Write out, word for word, only the data from its first line to the line containing "return [(cx +".

Rows:
***
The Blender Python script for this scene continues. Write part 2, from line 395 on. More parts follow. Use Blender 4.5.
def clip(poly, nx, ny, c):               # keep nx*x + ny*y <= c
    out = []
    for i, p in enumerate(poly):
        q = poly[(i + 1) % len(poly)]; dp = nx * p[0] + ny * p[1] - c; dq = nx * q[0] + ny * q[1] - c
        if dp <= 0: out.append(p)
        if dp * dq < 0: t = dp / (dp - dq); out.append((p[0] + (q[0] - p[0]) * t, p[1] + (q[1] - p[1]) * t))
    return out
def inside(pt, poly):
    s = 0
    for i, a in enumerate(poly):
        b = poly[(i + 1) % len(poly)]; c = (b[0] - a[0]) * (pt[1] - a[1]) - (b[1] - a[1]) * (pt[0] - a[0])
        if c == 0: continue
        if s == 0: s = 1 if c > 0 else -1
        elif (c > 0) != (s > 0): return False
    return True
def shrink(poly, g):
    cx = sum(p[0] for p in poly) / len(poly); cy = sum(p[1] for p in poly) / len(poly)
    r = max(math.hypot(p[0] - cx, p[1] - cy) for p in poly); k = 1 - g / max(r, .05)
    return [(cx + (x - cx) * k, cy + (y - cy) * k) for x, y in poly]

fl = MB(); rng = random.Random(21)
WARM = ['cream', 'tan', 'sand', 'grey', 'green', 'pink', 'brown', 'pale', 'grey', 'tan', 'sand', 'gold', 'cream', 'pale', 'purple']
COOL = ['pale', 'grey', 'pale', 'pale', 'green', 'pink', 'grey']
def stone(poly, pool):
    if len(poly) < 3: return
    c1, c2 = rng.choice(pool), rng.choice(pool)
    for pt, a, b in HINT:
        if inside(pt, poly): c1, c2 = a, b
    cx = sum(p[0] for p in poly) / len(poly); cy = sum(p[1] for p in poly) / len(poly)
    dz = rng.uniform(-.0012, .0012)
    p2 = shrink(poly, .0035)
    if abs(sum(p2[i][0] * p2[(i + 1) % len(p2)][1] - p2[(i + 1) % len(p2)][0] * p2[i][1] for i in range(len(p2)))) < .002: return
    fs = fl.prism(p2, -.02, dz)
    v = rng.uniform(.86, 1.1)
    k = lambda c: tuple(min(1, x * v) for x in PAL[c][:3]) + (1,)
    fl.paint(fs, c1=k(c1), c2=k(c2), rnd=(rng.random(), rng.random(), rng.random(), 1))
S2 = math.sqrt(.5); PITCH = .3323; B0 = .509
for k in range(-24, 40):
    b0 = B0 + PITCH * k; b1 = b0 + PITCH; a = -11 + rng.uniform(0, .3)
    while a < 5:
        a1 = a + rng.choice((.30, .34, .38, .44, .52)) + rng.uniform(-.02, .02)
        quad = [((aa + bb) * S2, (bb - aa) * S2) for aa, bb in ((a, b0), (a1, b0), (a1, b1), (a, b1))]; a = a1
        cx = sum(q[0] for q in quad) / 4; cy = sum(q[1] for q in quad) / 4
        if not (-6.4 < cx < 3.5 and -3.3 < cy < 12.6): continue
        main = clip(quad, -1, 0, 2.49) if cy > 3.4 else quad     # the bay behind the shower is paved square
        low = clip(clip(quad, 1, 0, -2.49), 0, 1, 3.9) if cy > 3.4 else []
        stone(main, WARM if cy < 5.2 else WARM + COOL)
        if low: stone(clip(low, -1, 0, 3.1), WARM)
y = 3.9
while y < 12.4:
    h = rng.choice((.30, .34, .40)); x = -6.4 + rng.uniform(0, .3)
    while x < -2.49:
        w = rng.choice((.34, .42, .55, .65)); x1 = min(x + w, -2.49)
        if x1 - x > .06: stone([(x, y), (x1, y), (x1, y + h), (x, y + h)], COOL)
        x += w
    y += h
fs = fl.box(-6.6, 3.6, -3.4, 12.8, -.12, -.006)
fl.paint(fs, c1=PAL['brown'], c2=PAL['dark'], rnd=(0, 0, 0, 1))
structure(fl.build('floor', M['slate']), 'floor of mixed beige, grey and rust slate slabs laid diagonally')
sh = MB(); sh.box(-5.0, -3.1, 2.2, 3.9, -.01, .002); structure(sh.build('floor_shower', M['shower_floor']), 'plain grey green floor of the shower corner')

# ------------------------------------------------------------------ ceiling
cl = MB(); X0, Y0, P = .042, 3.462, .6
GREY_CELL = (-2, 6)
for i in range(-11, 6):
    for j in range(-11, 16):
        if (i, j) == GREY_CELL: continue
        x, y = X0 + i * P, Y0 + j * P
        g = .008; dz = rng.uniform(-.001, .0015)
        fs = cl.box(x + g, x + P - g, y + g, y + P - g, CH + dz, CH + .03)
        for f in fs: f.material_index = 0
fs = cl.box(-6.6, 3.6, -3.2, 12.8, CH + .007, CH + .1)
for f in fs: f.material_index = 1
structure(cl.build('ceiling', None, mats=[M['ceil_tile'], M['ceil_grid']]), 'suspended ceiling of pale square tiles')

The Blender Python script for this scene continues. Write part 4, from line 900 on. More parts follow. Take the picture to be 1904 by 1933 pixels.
***
Expected answer:
The Blender Python script for this scene continues. Write part 2, from line 395 on. More parts follow. Use Blender 4.5.
def clip(poly, nx, ny, c):               # keep nx*x + ny*y <= c
    out = []
    for i, p in enumerate(poly):
        q = poly[(i + 1) % len(poly)]; dp = nx * p[0] + ny * p[1] - c; dq = nx * q[0] + ny * q[1] - c
        if dp <= 0: out.append(p)
        if dp * dq < 0: t = dp / (dp - dq); out.append((p[0] + (q[0] - p[0]) * t, p[1] + (q[1] - p[1]) * t))
    return out
def inside(pt, poly):
    s = 0
    for i, a in enumerate(poly):
        b = poly[(i + 1) % len(poly)]; c = (b[0] - a[0]) * (pt[1] - a[1]) - (b[1] - a[1]) * (pt[0] - a[0])
        if c == 0: continue
        if s == 0: s = 1 if c > 0 else -1
        elif (c > 0) != (s > 0): return False
    return True
def shrink(poly, g):
    cx = sum(p[0] for p in poly) / len(poly); cy = sum(p[1] for p in poly) / len(poly)
    r = max(math.hypot(p[0] - cx, p[1] - cy) for p in poly); k = 1 - g / max(r, .05)
    return [(cx + (x - cx) * k, cy + (y - cy) * k) for x, y in poly]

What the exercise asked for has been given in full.